— BEGIN —

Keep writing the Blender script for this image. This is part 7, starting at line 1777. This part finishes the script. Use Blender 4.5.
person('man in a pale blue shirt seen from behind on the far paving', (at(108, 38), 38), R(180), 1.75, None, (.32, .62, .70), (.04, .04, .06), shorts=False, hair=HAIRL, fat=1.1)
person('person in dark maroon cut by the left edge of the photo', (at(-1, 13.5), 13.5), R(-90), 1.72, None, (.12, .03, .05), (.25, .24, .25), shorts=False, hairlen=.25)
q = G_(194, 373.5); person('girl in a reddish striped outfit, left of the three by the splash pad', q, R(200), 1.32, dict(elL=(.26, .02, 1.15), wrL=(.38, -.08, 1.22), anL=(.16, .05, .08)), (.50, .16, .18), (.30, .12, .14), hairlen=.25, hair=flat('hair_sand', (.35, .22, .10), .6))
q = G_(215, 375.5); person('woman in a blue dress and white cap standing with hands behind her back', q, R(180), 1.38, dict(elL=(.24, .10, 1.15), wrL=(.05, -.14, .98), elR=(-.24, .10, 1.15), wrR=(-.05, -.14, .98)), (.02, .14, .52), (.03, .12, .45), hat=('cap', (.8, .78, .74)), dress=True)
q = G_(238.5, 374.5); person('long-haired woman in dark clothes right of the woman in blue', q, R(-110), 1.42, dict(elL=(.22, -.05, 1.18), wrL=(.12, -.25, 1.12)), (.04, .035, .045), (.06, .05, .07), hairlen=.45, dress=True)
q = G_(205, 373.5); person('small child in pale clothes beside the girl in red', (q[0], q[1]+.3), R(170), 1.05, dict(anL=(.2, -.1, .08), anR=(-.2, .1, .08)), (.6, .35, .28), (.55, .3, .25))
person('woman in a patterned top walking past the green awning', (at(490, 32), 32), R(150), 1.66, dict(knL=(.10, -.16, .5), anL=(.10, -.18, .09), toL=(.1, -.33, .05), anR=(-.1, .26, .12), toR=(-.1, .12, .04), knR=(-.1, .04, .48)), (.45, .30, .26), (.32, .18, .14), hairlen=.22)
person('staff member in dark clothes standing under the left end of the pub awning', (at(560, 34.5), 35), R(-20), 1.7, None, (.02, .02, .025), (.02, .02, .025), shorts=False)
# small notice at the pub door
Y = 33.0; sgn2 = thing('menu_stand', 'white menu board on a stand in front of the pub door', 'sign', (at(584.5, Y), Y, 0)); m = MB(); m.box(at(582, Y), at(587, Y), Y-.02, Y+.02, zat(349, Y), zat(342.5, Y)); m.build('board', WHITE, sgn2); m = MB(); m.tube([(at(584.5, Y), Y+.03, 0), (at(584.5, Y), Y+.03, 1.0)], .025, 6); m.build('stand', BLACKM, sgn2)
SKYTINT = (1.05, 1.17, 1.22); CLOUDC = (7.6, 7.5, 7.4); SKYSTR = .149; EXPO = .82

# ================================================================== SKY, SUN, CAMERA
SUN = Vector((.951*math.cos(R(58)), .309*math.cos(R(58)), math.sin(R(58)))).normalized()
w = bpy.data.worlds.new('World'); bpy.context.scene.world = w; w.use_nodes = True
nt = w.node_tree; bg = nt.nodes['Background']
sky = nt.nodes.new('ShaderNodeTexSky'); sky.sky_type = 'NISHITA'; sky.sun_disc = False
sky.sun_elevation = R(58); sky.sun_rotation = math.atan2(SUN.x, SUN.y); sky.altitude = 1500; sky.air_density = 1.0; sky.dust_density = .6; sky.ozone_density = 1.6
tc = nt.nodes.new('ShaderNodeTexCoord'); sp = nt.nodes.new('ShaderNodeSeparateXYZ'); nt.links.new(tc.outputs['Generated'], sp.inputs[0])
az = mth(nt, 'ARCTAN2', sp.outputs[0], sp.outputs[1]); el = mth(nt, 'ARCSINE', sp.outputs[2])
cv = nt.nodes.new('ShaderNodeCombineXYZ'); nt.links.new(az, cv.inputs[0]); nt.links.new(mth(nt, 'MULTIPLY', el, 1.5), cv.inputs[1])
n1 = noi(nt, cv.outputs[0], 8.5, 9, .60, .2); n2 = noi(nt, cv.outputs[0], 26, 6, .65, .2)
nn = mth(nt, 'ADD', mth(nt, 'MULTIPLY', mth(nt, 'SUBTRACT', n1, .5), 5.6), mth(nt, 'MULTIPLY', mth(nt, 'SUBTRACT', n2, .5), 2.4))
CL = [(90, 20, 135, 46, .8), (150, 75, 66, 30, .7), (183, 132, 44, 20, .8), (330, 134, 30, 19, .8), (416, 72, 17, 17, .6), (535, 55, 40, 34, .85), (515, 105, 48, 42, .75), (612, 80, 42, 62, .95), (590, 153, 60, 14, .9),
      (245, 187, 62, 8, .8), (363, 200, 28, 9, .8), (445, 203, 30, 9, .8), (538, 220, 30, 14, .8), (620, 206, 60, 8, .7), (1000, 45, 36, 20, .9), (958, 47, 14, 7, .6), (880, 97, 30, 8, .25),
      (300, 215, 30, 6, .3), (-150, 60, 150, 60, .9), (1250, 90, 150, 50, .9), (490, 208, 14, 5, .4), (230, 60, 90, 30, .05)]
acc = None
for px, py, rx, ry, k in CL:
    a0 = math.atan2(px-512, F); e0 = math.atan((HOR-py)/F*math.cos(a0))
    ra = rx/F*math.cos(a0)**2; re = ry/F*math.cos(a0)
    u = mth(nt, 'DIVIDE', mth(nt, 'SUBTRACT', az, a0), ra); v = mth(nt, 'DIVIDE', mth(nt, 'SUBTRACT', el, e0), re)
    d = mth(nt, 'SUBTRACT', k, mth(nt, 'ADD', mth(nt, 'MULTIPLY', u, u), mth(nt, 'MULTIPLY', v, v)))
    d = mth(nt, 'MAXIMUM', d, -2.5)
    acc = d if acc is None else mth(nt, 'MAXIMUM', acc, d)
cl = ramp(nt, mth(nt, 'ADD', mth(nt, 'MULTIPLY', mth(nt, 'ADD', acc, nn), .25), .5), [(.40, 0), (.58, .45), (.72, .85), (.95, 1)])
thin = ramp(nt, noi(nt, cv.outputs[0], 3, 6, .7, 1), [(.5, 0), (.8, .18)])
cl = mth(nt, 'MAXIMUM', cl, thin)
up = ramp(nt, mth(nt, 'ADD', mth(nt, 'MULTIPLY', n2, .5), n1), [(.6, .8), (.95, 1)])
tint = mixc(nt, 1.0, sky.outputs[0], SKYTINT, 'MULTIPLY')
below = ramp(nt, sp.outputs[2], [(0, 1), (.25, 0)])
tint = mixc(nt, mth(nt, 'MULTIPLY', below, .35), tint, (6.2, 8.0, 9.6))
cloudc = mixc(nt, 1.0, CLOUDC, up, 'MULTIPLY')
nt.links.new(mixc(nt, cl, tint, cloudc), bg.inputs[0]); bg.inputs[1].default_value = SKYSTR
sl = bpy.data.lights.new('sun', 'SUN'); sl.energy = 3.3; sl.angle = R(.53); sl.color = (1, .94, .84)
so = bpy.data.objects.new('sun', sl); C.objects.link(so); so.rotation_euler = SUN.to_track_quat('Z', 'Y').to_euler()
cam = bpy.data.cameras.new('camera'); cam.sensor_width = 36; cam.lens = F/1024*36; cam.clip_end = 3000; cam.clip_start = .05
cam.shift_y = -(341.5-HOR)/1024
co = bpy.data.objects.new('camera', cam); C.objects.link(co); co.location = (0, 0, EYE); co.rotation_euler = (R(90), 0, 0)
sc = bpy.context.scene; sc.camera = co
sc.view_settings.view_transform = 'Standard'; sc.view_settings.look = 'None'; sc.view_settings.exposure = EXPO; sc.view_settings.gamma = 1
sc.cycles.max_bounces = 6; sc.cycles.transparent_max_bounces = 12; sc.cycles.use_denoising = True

— END —

» **THE TASK**
Would you reproduce the material above in full, exactly as given?

» **THE OUTPUT**
Keep writing the Blender script for this image. This is part 7, starting at line 1777. This part finishes the script. Use Blender 4.5.
person('man in a pale blue shirt seen from behind on the far paving', (at(108, 38), 38), R(180), 1.75, None, (.32, .62, .70), (.04, .04, .06), shorts=False, hair=HAIRL, fat=1.1)
person('person in dark maroon cut by the left edge of the photo', (at(-1, 13.5), 13.5), R(-90), 1.72, None, (.12, .03, .05), (.25, .24, .25), shorts=False, hairlen=.25)
q = G_(194, 373.5); person('girl in a reddish striped outfit, left of the three by the splash pad', q, R(200), 1.32, dict(elL=(.26, .02, 1.15), wrL=(.38, -.08, 1.22), anL=(.16, .05, .08)), (.50, .16, .18), (.30, .12, .14), hairlen=.25, hair=flat('hair_sand', (.35, .22, .10), .6))
q = G_(215, 375.5); person('woman in a blue dress and white cap standing with hands behind her back', q, R(180), 1.38, dict(elL=(.24, .10, 1.15), wrL=(.05, -.14, .98), elR=(-.24, .10, 1.15), wrR=(-.05, -.14, .98)), (.02, .14, .52), (.03, .12, .45), hat=('cap', (.8, .78, .74)), dress=True)
q = G_(238.5, 374.5); person('long-haired woman in dark clothes right of the woman in blue', q, R(-110), 1.42, dict(elL=(.22, -.05, 1.18), wrL=(.12, -.25, 1.12)), (.04, .035, .045), (.06, .05, .07), hairlen=.45, dress=True)
q = G_(205, 373.5); person('small child in pale clothes beside the girl in red', (q[0], q[1]+.3), R(170), 1.05, dict(anL=(.2, -.1, .08), anR=(-.2, .1, .08)), (.6, .35, .28), (.55, .3, .25))
person('woman in a patterned top walking past the green awning', (at(490, 32), 32), R(150), 1.66, dict(knL=(.10, -.16, .5), anL=(.10, -.18, .09), toL=(.1, -.33, .05), anR=(-.1, .26, .12), toR=(-.1, .12, .04), knR=(-.1, .04, .48)), (.45, .30, .26), (.32, .18, .14), hairlen=.22)
person('staff member in dark clothes standing under the left end of the pub awning', (at(560, 34.5), 35), R(-20), 1.7, None, (.02, .02, .025), (.02, .02, .025), shorts=False)
# small notice at the pub door
Y = 33.0; sgn2 = thing('menu_stand', 'white menu board on a stand in front of the pub door', 'sign', (at(584.5, Y), Y, 0)); m = MB(); m.box(at(582, Y), at(587, Y), Y-.02, Y+.02, zat(349, Y), zat(342.5, Y)); m.build('board', WHITE, sgn2); m = MB(); m.tube([(at(584.5, Y), Y+.03, 0), (at(584.5, Y), Y+.03, 1.0)], .025, 6); m.build('stand', BLACKM, sgn2)
SKYTINT = (1.05, 1.17, 1.22); CLOUDC = (7.6, 7.5, 7.4); SKYSTR = .149; EXPO = .82

# ================================================================== SKY, SUN, CAMERA
SUN = Vector((.951*math.cos(R(58)), .309*math.cos(R(58)), math.sin(R(58)))).normalized()
w = bpy.data.worlds.new('World'); bpy.context.scene.world = w; w.use_nodes = True
nt = w.node_tree; bg = nt.nodes['Background']
sky = nt.nodes.new('ShaderNodeTexSky'); sky.sky_type = 'NISHITA'; sky.sun_disc = False
sky.sun_elevation = R(58); sky.sun_rotation = math.atan2(SUN.x, SUN.y); sky.altitude = 1500; sky.air_density = 1.0; sky.dust_density = .6; sky.ozone_density = 1.6
tc = nt.nodes.new('ShaderNodeTexCoord'); sp = nt.nodes.new('ShaderNodeSeparateXYZ'); nt.links.new(tc.outputs['Generated'], sp.inputs[0])
az = mth(nt, 'ARCTAN2', sp.outputs[0], sp.outputs[1]); el = mth(nt, 'ARCSINE', sp.outputs[2])
cv = nt.nodes.new('ShaderNodeCombineXYZ'); nt.links.new(az, cv.inputs[0]); nt.links.new(mth(nt, 'MULTIPLY', el, 1.5), cv.inputs[1])
n1 = noi(nt, cv.outputs[0], 8.5, 9, .60, .2); n2 = noi(nt, cv.outputs[0], 26, 6, .65, .2)
nn = mth(nt, 'ADD', mth(nt, 'MULTIPLY', mth(nt, 'SUBTRACT', n1, .5), 5.6), mth(nt, 'MULTIPLY', mth(nt, 'SUBTRACT', n2, .5), 2.4))
CL = [(90, 20, 135, 46, .8), (150, 75, 66, 30, .7), (183, 132, 44, 20, .8), (330, 134, 30, 19, .8), (416, 72, 17, 17, .6), (535, 55, 40, 34, .85), (515, 105, 48, 42, .75), (612, 80, 42, 62, .95), (590, 153, 60, 14, .9),
      (245, 187, 62, 8, .8), (363, 200, 28, 9, .8), (445, 203, 30, 9, .8), (538, 220, 30, 14, .8), (620, 206, 60, 8, .7), (1000, 45, 36, 20, .9), (958, 47, 14, 7, .6), (880, 97, 30, 8, .25),
      (300, 215, 30, 6, .3), (-150, 60, 150, 60, .9), (1250, 90, 150, 50, .9), (490, 208, 14, 5, .4), (230, 60, 90, 30, .05)]
acc = None
for px, py, rx, ry, k in CL:
    a0 = math.atan2(px-512, F); e0 = math.atan((HOR-py)/F*math.cos(a0))
    ra = rx/F*math.cos(a0)**2; re = ry/F*math.cos(a0)
    u = mth(nt, 'DIVIDE', mth(nt, 'SUBTRACT', az, a0), ra); v = mth(nt, 'DIVIDE', mth(nt, 'SUBTRACT', el, e0), re)
    d = mth(nt, 'SUBTRACT', k, mth(nt, 'ADD', mth(nt, 'MULTIPLY', u, u), mth(nt, 'MULTIPLY', v, v)))
    d = mth(nt, 'MAXIMUM', d, -2.5)
    acc = d if acc is None else mth(nt, 'MAXIMUM', acc, d)
cl = ramp(nt, mth(nt, 'ADD', mth(nt, 'MULTIPLY', mth(nt, 'ADD', acc, nn), .25), .5), [(.40, 0), (.58, .45), (.72, .85), (.95, 1)])
thin = ramp(nt, noi(nt, cv.outputs[0], 3, 6, .7, 1), [(.5, 0), (.8, .18)])
cl = mth(nt, 'MAXIMUM', cl, thin)
up = ramp(nt, mth(nt, 'ADD', mth(nt, 'MULTIPLY', n2, .5), n1), [(.6, .8), (.95, 1)])
tint = mixc(nt, 1.0, sky.outputs[0], SKYTINT, 'MULTIPLY')
below = ramp(nt, sp.outputs[2], [(0, 1), (.25, 0)])
tint = mixc(nt, mth(nt, 'MULTIPLY', below, .35), tint, (6.2, 8.0, 9.6))
cloudc = mixc(nt, 1.0, CLOUDC, up, 'MULTIPLY')
nt.links.new(mixc(nt, cl, tint, cloudc), bg.inputs[0]); bg.inputs[1].default_value = SKYSTR
sl = bpy.data.lights.new('sun', 'SUN'); sl.energy = 3.3; sl.angle = R(.53); sl.color = (1, .94, .84)
so = bpy.data.objects.new('sun', sl); C.objects.link(so); so.rotation_euler = SUN.to_track_quat('Z', 'Y').to_euler()
cam = bpy.data.cameras.new('camera'); cam.sensor_width = 36; cam.lens = F/1024*36; cam.clip_end = 3000; cam.clip_start = .05
cam.shift_y = -(341.5-HOR)/1024
co = bpy.data.objects.new('camera', cam); C.objects.link(co); co.location = (0, 0, EYE); co.rotation_euler = (R(90), 0, 0)
sc = bpy.context.scene; sc.camera = co
sc.view_settings.view_transform = 'Standard'; sc.view_settings.look = 'None'; sc.view_settings.exposure = EXPO; sc.view_settings.gamma = 1
sc.cycles.max_bounces = 6; sc.cycles.transparent_max_bounces = 12; sc.cycles.use_denoising = True